In Timon of Athens, an artist paints a portrait of the wealthy Timon hoping to curry favour and win patronage. Impressed with the likeness, Timon muses that

“The painting is almost the natural man
For since dishonour traffics with man’s nature,
He is but outside
these pencill’d figures are even such as they give out.”

(Timon of Athens Act I, Scene I)

A portrait like the Shakespeare Birthplace Trust portrait would have impressed and pleased a 17th century audience for the reasons that the portrait pleased Timon. It is so life-like, “almost the natural man,” from the touchable fleshiness of the skin to the painstaking detail of the lace and embroidery of the clothing. The painting invites you to suspend your disbelief that the sitter is there before you.

But it is not the natural man because the painting does not have ‘man’s nature’ which ‘traffics with dishonour.’ These moralising reminders were integral to the way that people looked at paintings at this time. Shakespeare might have seen his portrait and been delighted to see the beauty of nature captured so faithfully, while simultaneously reminded of the reality of his flaws.

The realistic quality of portraits that people were beginning to see in Shakespeare’s day evoked emotional reactions from viewers. Reactions may have been similar to Bassanio’s response when he lifts Portia's portrait from the lead casket in The Merchant of Venice:

“What find I here?
Fair Portia’s counterfeit! What demi-god
Hath come so near creation? Move these eyes?
Or whether riding on the balls of mine
Seem they in motion?
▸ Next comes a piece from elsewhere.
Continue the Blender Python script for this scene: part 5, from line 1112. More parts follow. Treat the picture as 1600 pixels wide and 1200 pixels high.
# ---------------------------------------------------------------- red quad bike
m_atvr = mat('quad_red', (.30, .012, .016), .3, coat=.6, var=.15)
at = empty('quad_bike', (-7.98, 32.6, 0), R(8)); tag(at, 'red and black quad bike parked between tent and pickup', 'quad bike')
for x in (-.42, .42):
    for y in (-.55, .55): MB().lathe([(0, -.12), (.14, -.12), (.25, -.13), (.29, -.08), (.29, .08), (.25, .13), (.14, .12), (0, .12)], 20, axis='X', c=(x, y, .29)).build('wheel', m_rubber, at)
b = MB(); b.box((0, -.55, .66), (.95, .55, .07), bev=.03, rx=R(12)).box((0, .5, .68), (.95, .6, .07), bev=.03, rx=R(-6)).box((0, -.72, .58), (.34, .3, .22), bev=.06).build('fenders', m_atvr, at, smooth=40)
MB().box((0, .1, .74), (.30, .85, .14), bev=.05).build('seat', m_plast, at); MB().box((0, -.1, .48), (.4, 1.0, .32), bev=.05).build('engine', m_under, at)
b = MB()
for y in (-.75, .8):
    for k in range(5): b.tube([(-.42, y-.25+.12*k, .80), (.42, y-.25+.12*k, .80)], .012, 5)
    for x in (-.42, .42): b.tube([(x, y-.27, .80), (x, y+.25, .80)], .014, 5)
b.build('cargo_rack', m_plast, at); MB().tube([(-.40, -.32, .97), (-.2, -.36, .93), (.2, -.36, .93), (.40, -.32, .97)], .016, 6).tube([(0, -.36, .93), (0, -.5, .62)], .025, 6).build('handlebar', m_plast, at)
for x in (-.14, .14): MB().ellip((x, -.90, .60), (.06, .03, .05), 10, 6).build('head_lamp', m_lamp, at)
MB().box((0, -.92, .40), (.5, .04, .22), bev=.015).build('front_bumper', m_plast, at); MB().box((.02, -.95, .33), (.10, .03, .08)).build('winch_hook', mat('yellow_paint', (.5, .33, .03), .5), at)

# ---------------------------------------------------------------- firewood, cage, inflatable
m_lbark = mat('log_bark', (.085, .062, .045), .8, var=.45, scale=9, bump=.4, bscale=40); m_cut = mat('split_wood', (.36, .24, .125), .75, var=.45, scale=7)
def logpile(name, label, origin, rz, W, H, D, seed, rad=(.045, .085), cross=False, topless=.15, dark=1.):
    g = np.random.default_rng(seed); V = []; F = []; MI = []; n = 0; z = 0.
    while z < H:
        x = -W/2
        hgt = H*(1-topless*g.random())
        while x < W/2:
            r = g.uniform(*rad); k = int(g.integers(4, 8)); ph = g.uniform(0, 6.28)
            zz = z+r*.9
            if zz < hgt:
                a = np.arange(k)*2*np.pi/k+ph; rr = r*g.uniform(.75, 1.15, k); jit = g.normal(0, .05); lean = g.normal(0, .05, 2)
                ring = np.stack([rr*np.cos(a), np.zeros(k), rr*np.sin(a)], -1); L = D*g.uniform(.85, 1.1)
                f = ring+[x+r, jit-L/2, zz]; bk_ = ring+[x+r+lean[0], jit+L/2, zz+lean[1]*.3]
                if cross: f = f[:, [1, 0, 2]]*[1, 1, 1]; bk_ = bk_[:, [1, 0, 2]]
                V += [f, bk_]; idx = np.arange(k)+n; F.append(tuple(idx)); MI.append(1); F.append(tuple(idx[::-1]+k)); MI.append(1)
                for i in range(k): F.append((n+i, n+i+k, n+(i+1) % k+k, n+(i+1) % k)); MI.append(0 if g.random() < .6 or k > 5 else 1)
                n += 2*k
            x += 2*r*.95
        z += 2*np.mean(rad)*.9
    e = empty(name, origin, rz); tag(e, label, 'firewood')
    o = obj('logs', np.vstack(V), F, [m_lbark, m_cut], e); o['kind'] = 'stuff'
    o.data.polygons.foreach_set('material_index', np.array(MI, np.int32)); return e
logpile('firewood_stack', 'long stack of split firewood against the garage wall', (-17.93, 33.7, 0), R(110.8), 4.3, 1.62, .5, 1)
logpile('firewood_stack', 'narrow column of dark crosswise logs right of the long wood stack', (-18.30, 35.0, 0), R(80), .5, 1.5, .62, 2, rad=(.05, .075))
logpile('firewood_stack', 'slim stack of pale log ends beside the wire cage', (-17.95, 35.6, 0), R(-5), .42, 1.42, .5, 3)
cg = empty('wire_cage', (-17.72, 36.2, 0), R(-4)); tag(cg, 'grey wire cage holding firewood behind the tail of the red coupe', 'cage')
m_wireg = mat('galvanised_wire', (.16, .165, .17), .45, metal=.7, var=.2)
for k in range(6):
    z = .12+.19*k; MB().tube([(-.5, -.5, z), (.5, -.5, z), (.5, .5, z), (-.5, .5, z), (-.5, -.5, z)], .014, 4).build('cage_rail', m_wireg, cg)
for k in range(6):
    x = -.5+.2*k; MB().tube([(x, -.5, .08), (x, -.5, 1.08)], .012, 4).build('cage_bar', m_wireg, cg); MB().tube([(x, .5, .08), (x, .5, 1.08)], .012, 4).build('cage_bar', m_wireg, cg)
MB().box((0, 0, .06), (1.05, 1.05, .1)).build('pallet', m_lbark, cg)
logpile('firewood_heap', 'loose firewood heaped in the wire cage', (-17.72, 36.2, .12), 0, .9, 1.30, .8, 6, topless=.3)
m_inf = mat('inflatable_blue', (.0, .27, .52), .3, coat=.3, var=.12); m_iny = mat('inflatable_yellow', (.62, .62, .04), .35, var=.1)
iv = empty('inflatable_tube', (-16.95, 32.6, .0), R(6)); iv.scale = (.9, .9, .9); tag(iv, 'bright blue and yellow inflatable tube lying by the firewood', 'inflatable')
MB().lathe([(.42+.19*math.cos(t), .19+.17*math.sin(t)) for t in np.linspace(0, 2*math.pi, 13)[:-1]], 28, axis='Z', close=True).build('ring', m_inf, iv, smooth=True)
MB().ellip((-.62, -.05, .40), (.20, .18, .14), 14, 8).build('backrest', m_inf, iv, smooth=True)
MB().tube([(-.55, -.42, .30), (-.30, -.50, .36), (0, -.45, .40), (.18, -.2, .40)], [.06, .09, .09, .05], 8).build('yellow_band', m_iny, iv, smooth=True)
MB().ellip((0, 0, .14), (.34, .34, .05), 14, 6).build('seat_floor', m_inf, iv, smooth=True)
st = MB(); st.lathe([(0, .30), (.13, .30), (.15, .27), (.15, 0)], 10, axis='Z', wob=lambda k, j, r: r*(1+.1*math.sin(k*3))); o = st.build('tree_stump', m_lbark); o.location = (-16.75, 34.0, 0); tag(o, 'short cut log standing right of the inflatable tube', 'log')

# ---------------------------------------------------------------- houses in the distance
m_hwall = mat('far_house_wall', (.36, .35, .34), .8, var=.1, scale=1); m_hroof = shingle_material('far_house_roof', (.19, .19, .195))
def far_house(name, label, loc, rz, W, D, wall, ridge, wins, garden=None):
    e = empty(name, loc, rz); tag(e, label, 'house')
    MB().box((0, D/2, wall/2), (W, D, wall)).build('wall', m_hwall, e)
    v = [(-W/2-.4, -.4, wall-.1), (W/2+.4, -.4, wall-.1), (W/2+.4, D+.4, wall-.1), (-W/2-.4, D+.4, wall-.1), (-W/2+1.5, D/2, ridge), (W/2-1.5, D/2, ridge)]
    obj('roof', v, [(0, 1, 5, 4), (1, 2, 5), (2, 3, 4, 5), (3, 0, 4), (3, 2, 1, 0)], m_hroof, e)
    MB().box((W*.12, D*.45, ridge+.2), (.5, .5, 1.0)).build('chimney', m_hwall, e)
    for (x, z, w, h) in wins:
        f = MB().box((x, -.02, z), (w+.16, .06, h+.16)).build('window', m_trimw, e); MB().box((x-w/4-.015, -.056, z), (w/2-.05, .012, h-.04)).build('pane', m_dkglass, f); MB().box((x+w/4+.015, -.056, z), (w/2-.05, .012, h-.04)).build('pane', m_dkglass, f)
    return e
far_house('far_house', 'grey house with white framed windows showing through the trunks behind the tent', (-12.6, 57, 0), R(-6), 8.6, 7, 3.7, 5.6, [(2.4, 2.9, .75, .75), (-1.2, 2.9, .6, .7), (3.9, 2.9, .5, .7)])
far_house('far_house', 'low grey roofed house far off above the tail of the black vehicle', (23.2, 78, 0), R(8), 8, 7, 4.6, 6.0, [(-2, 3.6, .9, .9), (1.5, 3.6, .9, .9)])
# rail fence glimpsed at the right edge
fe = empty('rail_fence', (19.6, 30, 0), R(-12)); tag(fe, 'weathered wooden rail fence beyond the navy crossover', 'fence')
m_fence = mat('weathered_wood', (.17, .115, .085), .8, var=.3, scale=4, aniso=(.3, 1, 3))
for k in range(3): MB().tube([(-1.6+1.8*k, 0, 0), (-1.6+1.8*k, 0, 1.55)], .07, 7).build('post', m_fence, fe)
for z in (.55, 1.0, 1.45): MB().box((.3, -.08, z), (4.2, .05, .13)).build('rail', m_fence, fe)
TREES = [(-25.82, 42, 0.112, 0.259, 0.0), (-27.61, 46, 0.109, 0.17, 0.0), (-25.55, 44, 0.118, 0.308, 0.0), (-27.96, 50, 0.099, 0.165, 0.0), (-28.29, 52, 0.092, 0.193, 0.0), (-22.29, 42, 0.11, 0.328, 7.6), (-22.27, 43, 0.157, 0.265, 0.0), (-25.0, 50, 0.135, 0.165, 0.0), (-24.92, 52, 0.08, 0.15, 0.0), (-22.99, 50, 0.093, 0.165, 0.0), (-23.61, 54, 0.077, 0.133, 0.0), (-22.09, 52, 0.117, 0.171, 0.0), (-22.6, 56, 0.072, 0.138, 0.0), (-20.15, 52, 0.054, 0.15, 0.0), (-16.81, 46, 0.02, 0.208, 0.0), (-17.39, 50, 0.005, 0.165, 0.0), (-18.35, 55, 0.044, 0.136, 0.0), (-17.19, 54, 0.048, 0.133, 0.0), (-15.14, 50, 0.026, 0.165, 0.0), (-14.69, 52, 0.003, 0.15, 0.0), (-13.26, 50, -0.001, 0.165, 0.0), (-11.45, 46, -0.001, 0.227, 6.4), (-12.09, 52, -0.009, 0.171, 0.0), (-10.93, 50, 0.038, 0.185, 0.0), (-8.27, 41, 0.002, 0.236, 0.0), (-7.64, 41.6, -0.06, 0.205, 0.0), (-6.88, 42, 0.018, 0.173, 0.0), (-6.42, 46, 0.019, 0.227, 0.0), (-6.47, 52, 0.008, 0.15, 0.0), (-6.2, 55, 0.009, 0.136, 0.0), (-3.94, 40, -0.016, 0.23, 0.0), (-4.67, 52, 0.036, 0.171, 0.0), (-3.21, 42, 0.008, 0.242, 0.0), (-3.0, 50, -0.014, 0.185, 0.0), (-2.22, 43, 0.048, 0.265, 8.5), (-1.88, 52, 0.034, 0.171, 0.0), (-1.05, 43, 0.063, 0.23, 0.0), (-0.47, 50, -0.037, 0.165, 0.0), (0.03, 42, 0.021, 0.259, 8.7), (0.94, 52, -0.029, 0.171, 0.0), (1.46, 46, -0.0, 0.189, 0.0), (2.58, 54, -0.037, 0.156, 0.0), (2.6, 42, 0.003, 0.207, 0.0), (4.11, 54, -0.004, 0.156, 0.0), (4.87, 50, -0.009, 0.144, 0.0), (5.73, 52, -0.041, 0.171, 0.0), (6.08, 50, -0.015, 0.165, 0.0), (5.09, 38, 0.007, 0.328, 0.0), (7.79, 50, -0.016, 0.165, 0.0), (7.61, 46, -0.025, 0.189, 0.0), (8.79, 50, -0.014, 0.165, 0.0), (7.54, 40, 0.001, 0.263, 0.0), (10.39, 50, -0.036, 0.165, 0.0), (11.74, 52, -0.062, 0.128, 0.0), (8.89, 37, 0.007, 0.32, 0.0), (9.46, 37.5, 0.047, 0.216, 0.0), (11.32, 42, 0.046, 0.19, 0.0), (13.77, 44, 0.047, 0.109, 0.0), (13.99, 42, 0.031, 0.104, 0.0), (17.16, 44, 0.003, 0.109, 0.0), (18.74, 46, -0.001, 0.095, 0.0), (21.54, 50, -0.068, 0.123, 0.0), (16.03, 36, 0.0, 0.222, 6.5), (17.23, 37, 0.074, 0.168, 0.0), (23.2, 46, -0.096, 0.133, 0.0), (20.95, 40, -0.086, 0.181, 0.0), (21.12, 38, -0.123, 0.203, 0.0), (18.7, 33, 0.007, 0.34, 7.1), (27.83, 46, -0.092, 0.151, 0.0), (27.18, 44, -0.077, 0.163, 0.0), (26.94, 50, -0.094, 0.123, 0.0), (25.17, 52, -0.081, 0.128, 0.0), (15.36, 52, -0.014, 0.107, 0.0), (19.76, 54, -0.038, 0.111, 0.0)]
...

Here are sever’d lips,
Parted with sugar breath; so sweet a bar
Should sunder such sweet friends. Here in her hairs
The painter plays the spider, and hath woven
A golden mesh t’ entrap the hearts of men
Faster than gnats in cobwebs. But her eyes-
How could he see to do them? Having made one,
Methnks it should have power to steal both his,
And leave itself unfurnish’d. Yet look how far
The substance of my praise doth wrong this shadow
In underprizing it, so far this shadow
Doth limp behind the substance.”

(The Merchant of Venice Act III, Scene II)

The artist was so skilled in capturing every last detail of Portia that Bassanio feels he can smell her breath, reach out and touch her hair, feel her eyes following him around the room. Having a portrait of someone was to feel their presence in a very real way.

Evidence indicates that the Shakespeare Birthplace Trust portrait’s source, the Cobbe portrait, might have been owned by Shakespeare's patron, the Earl of Southampton.

Henry Wriothesley, 3rd Earl of Southampton and Shakespeare's patron (from the Shakespeare Birthplace Trust Collections)
Henry Wriothesley, 3rd Earl of Southampton and Shakespeare's patron (from the Shakespeare Birthplace Trust Collections)

If Southampton had Shakespeare's portrait hanging in his home, this would have made a public statement about the bond between artist and patron. Wall space for full size portraits was usually reserved for images of people above you in status, like kings and queens.

When considering ideas about portraiture like those that Timon and Bassanio express, it becomes more poignant that Southampton would want Shakespeare’s face in his domestic space, his presence keenly felt.